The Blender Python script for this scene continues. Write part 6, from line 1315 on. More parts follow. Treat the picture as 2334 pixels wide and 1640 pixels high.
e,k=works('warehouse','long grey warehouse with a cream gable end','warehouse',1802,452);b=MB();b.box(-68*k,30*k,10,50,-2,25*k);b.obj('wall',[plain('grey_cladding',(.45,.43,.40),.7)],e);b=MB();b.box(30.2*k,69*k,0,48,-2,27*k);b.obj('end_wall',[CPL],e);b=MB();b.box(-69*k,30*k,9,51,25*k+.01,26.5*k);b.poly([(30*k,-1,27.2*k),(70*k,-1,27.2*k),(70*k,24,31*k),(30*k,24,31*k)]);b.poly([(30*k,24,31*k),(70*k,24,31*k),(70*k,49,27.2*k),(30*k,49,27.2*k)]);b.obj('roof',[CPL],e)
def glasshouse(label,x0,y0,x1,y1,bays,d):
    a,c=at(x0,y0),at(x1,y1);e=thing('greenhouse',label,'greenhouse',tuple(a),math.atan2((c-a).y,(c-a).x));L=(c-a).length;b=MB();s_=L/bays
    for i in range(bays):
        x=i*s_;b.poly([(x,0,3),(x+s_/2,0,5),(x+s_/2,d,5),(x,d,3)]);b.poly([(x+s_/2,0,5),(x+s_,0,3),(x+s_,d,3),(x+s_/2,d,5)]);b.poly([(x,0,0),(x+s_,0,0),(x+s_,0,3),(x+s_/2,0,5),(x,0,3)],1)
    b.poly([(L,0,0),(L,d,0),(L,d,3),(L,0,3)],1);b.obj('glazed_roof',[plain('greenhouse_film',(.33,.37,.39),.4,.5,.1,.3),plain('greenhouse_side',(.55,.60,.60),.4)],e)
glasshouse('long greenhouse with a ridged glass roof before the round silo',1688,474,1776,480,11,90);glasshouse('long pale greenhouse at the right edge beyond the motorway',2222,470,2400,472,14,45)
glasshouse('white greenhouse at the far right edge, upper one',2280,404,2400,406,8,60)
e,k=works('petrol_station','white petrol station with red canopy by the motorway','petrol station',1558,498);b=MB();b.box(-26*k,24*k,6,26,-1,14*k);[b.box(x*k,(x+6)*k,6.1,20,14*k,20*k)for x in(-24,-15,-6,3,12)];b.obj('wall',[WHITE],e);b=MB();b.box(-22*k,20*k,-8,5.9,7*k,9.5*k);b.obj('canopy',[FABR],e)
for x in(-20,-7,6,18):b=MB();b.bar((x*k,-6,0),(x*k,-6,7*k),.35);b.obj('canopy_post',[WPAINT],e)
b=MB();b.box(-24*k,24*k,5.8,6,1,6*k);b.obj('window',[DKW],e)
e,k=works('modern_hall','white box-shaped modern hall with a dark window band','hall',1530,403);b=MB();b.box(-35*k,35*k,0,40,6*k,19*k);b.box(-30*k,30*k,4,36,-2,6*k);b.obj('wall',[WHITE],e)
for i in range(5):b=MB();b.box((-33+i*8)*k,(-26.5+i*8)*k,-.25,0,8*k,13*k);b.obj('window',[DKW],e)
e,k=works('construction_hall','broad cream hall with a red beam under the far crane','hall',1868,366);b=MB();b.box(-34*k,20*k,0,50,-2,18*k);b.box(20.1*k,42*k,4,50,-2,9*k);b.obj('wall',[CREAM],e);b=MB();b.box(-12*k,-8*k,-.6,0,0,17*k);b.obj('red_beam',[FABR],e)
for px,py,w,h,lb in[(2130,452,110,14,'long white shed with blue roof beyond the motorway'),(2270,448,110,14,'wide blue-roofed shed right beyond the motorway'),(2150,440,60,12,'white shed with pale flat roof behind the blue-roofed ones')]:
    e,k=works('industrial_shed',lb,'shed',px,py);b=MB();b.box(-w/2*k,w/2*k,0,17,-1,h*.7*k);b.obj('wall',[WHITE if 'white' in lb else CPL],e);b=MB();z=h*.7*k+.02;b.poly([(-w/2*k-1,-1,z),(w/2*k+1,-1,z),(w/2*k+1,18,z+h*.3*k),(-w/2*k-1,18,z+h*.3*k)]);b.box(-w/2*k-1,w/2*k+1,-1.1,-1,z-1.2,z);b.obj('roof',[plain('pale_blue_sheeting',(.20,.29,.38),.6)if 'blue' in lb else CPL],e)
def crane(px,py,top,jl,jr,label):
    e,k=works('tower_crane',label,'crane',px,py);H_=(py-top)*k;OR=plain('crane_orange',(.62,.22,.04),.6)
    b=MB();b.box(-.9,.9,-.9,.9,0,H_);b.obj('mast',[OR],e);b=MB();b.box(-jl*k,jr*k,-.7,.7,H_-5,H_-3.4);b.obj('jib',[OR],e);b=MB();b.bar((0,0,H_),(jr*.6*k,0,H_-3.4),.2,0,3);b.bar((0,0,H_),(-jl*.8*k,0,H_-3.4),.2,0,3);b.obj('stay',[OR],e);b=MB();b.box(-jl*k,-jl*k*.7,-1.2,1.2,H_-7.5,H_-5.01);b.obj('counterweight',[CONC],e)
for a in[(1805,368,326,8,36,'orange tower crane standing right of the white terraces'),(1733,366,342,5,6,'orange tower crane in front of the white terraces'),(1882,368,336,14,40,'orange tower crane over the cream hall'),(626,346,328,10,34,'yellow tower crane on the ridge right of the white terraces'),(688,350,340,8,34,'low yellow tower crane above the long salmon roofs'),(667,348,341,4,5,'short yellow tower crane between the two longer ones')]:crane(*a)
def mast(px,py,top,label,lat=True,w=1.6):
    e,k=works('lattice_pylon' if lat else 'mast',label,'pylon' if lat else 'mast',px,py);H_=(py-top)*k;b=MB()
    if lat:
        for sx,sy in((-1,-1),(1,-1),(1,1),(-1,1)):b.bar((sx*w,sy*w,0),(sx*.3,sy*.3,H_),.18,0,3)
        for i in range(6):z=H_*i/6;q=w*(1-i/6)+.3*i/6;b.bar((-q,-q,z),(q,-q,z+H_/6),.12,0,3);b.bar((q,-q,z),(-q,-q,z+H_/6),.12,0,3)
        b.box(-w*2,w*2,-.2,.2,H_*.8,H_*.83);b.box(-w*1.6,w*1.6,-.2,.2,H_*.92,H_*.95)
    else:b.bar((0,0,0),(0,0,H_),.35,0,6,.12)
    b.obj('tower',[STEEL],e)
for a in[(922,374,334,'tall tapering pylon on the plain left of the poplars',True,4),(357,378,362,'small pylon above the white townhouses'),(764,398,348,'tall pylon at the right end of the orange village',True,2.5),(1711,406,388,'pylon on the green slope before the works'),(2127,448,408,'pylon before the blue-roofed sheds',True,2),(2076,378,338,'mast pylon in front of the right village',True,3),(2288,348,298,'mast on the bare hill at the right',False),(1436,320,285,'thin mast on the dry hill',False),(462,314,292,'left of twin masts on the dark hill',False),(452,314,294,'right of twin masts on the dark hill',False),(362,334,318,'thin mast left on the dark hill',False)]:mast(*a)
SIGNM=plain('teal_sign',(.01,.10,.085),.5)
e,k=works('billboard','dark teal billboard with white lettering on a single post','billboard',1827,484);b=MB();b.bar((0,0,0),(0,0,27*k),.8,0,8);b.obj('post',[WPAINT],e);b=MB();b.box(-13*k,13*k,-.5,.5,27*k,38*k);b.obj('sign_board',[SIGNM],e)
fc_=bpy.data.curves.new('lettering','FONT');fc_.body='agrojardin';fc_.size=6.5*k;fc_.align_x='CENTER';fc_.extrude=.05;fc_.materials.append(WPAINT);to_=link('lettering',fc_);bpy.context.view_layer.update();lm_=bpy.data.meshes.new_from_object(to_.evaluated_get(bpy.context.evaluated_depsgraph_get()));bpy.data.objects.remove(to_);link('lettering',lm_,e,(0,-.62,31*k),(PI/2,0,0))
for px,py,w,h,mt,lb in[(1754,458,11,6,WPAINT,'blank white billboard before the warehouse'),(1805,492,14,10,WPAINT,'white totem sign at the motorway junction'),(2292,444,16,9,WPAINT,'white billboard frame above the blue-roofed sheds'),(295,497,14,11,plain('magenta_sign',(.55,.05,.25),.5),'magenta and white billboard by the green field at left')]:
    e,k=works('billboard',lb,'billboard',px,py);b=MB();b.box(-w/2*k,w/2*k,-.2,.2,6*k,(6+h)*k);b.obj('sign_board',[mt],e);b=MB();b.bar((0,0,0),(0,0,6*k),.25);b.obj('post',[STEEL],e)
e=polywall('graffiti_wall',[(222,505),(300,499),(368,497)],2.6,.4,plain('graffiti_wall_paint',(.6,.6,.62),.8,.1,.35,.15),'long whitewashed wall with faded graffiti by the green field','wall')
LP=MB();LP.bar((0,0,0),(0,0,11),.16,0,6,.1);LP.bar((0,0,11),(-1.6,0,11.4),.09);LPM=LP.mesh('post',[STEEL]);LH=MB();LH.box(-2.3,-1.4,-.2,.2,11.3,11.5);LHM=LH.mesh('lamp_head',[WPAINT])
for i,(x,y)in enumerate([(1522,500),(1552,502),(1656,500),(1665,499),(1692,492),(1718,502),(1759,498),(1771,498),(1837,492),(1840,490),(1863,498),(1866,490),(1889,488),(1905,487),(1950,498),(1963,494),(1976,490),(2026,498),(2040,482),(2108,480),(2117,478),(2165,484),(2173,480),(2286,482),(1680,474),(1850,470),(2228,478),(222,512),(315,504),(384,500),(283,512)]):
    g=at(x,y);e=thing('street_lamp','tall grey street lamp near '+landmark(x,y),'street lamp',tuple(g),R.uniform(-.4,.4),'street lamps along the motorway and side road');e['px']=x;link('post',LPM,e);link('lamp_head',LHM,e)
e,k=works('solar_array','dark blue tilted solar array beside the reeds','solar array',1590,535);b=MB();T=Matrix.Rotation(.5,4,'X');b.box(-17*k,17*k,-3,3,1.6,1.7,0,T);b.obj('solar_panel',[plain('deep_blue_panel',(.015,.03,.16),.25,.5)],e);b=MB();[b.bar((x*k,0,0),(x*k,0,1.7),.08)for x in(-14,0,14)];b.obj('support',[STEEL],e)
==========
State how many lines of the material contain the string "wide", with no other words.

[Complete output]:
2